UNITED STATES

SECURITIES AND EXCHANGE COMMISSION

Washington, D.C. 20549

 

FORM 8-K

 

CURRENT REPORT

Pursuant to Section 13 or 15(d) of the Securities Exchange Act of 1934

Date of Report (Date of earliest event reported): April 13, 2015

 

VAALCO Energy, Inc.

(Exact name of registrant as specified in is charter)

 

 

Delaware

 

1-32167

 

76-0274813

(State or other jurisdiction

of incorporation)

 

(Commission

File Number)

 

(IRS Employer

Identification No.)

9800 Richmond Avenue, Suite 700

Houston, Texas 77042

(Address, including zip code, of principal executive offices)

Registrant's telephone number, including area code:

(713) 623-0801

 

Check the appropriate box below if the Form 8-K filing is intended to simultaneously satisfy the filing obligation of the registrant under any of the following provisions:

[ ]  Written communication pursuant to Rule 425 under the Securities Act (17 CFR 230.425)

[ ]  Soliciting material pursuant to Rule 14a-12 under the Exchange Act (17 CFR 240.14a-12)
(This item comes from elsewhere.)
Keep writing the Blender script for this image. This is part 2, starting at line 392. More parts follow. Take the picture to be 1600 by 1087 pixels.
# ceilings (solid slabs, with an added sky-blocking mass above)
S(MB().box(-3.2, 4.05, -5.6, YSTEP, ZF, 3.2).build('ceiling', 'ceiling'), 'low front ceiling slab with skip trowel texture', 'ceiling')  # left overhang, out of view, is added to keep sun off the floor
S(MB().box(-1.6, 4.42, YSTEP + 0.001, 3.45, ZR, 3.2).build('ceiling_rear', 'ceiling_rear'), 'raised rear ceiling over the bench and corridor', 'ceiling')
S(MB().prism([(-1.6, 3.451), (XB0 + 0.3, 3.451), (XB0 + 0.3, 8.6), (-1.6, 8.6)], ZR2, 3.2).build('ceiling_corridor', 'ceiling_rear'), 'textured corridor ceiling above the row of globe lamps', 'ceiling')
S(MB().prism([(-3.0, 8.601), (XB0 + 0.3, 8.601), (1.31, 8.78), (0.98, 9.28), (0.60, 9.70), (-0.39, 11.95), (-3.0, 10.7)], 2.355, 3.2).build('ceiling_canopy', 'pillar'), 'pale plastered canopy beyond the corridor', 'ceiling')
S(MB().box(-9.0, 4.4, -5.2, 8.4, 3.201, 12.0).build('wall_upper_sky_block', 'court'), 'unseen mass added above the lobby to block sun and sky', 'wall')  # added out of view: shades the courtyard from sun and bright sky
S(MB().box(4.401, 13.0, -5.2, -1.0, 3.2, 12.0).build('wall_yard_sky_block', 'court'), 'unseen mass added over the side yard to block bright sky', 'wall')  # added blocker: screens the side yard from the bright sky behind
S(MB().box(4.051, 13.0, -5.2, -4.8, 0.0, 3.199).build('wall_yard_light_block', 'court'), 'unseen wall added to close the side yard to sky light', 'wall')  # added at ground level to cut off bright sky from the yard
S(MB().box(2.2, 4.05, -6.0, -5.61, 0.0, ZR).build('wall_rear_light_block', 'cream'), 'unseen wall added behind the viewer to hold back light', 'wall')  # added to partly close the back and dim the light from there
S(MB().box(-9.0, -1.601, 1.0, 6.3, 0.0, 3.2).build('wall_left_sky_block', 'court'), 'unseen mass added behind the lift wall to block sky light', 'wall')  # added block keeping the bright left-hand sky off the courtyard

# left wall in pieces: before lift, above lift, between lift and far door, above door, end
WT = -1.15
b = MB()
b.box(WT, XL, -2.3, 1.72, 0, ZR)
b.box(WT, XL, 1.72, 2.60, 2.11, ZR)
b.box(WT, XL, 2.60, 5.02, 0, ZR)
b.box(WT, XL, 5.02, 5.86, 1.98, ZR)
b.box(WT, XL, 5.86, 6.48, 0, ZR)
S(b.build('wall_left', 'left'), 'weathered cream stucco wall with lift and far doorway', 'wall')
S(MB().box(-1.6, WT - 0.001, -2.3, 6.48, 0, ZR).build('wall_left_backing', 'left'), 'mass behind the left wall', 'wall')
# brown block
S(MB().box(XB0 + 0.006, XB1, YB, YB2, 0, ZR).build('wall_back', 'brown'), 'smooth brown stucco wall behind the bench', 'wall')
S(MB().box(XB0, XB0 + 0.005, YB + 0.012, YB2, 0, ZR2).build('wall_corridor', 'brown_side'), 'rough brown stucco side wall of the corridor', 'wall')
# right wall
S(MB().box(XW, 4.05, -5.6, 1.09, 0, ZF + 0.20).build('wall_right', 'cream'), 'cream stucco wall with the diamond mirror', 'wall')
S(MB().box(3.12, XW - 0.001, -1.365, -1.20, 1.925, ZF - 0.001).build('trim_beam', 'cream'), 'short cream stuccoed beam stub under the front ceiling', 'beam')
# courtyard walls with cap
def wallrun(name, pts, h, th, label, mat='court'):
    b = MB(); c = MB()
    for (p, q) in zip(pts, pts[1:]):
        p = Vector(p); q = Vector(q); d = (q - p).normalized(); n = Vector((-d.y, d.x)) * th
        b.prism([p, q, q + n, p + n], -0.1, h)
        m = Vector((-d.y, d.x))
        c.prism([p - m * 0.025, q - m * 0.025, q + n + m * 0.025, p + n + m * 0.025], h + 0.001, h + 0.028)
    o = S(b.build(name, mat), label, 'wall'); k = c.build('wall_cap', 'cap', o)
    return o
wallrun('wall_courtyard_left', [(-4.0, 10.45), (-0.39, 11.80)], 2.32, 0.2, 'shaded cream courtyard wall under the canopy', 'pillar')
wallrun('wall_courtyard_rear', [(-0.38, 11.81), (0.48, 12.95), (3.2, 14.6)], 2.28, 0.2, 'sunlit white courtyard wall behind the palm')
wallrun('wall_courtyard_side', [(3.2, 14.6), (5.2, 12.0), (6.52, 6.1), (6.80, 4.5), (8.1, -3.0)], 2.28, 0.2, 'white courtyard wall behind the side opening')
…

[ ]  Pre-commencement communications pursuant to Rule 14d-2(b) under the Exchange Act (17 CFR 240.14d-2(b))

[ ]  Pre-commencement communications pursuant to Rule 13e-4(c) under the Exchange Act (17 CFR 240.13e-4(c))

 



Item 1.01 Entry into a Material Definitive Agreement.

The description of the form of Consulting Agreement described under Item 5.02 (and as defined therein) is incorporated in this Item 1.01 by reference. A copy of the form of Consulting Agreement is attached hereto as Exhibit 10.1 and incorporated herein by reference.

Item 5.02.  Departure of Directors or Certain Officers; Election of Directors; Appointment of Certain Officers; Compensatory Arrangements of Certain Officers.

On April 13, 2015, W. Russell Scheirman, VAALCO Energy, Inc.’s (the “Company”) President and Chief Operating Officer and a member of the Company’s Board of Directors (the “Board”), gave notice to the Company of his retirement, effective immediately following the Company’s 2015 Annual Meeting of Stockholders on June 3, 2015. In addition, Mr. Scheirman will not stand for re-election as a director as the 2015 Annual Meeting of Stockholders and will retire as a member of the Board immediately following the meeting.

In connection with his retirement, Mr. Scheirman and the Company plan to enter into an agreement (the “Consulting Agreement”) pursuant to which Mr. Scheirman will provide consulting services to the Company following his retirement and continuing until December 31, 2015. Mr. Scheirman will receive $8,000 per month for any month in which he provides consulting services, $3,000 per day for any day in which he is required to travel away from Houston, Texas in providing the consulting services and reimbursement of his expenses incurred under the agreement. The Company will also reimburse Mr. Scheirman for COBRA premiums under the Company’s health insurance plan during the term of the agreement. The Consulting Agreement contains releases of claims, indemnification and other provisions customary in consulting agreements for retiring executive officers.

The option awards previously made to Mr. Scheirman under the Company’s long term incentive plans will be amended so that they will expire, unless exercised, on December 31, 2015. Any unvested awards previously made under the Company’s long term incentive plans will be forfeited upon Mr. Scheirman’s retirement.

The foregoing description of the Consulting Agreement is not complete and is qualified by reference to the Form of Consulting Agreement attached hereto as Exhibit 10.1 and incorporated herein by reference.

Item 9.01.  Financial Statements and Exhibits.

(d)Exhibits.

 

Exhibit Number

 

Description

10.1

 

Form of Consulting Agreement between the Company and W. Russell Scheirman.

 



SIGNATURE

Pursuant to the requirements of the Securities Exchange Act of 1934, the registrant has duly caused this report to be signed on its behalf by the undersigned hereunto duly authorized.

VAALCO ENERGY, INC.

 

Dated: April 16, 2015

 

By:

/s/ Eric J. Christ

 

 

 

Eric J. Christ

 

 

 

Vice President, General Counsel and Corporate Secretary

 



Exhibit Index

 

Exhibit Number

 

Description

 

 

 

10.1

 

Form of Consulting Agreement between the Company and W. Russell Scheirman.